March 21, 2019 |

In a landmark and extremely moving speech before the parliament, New Zealand’s prime minister, Jacinda Ardern, came across as self-less, clear-headed and a resolute visionary.

Never before had a head of government articulated a better framework to counter terrorism and extremism.

In fact, the prime minister delivered several strong messages to politicians, media and people at large.

The first message: Concede it was an act of terrorism. Disown, ignore the perpetrator and deny him the identity in public life.

When talking about the tragedy that rocked her country on March 15 with 50 deaths, PM Ardern said, “He sought many things from his act of terror, but one is notoriety. And that is why you will never hear me mention his name. He is a terrorist. He is a criminal. He is an extremist. But he will, when I speak, be nameless. We, in New Zealand, will give him nothing. Not even his name.”

Secondly, she only mentioned and highlighted the names of the victims, not of the beast who sought notoriety through the dastardly act.

“And to others, I implore you: Speak the names of the lives who were lost, rather than the name of the man who took them,” said Ardern in an unusually composed yet compassionate address to the parliament.

The third message was the promise of quick justice to all those who had suffered directly or otherwise. She pledged to invoke the existing laws to initiate the prosecution process as soon as possible.

The fourth message that PM Arden delivered was to the present day media at large.

Touching upon the fact that the white supremacist gunman was able to broadcast 17 minutes of his cold-blooded rampage on Facebook, she asserted, “We will look at the role that social media played and what steps we can take, including on the international stage and in unison with our partners.”

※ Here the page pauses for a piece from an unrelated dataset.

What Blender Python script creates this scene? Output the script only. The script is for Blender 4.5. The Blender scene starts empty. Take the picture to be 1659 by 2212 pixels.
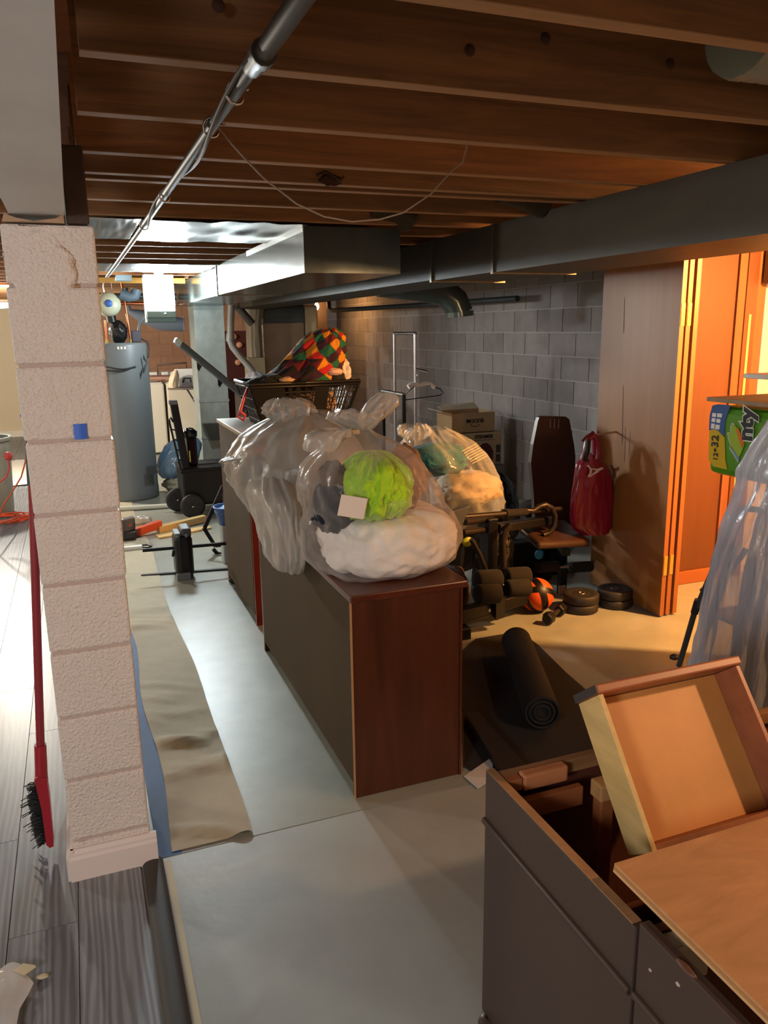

She pointed towards the time that social media companies took to remove the video as it was re-uploaded to services like YouTube and Twitter that day.

“There is no question that ideas and language of division and hate have existed for decades. But the form of distribution, the tools of organization, they are new,” she added.

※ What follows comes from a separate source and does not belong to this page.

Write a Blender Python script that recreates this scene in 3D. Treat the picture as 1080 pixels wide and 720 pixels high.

The prime minister declared, “We cannot simply sit back and accept that these platforms just exist and that what is said on them is not the responsibility of the place where they are published.”

She recalled that these platforms were publishers, not just the postman.

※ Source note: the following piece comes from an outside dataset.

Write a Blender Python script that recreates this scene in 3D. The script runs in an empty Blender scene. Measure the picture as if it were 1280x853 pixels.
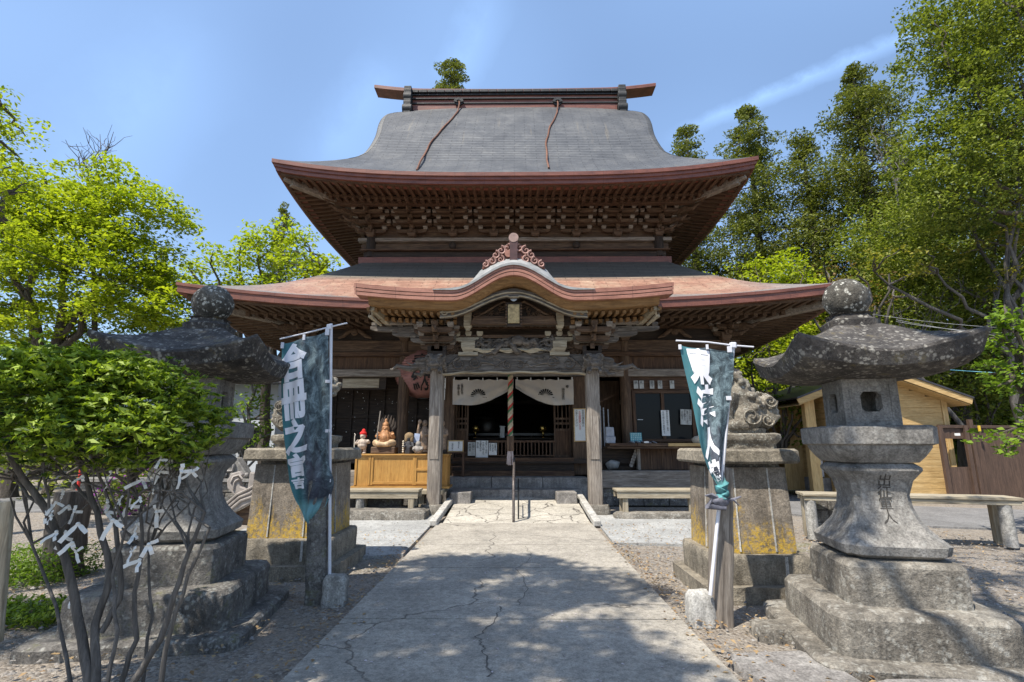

“It cannot be a case of all profit, no responsibility,” she stated.

This amounted to a challenge to the proponents of absolute freedom of all forms of media.

Few had heard of Al Qaeda, or Osama Bin Laden, before September 11, 2001. Dzhokhar Tsarnaev, who with his brother set up the bombs that hit the Boston marathon in 2013, would have hardly had a fan following, let alone a Rolling Stone cover, before his attack.

An opinion piece written by Annalisa Merelli in a publication, QUARTZ, discussed that Anders Breivik, the Norwegian terrorist, who killed nearly 80 people in 2011, would not have become an inspiration for a generation of white supremacist terrorists-including the attacker of the Christchurch mosques-without the notoriety that his heinous action generated.

So true. Who would have known butchers like Muslim Khan and Baitullah/Hakimullah Mehsud, had the media acted responsibility and refrained from upping the others in the hunt for exclusive footage of extremely controversial figures or globally dubbed terrorists? Ms Ardern’s speech should serve as an inspiration, if not a wake-up call for politicians, military and media in our part of the world.

Had the state institutions been mindful of the perilous consequences of appeasement and tolerance of non-state actors, Pakistan today most probably would not have been in the grey list of the Financial Action Task Force (FATF). Nor would have the international community remained silent when an Indian aircraft violated Pakistan’s sovereignty on February 26.

New Zealand’s Prime Minister has led from the front, spoken candidly to denounce an act of terrorism and acted decisively in calling out the society and the global community to not mince words on acts of terrorism.

Condemn violence – killing of human beings – regardless of the cast, creed or colour of the perpetrator.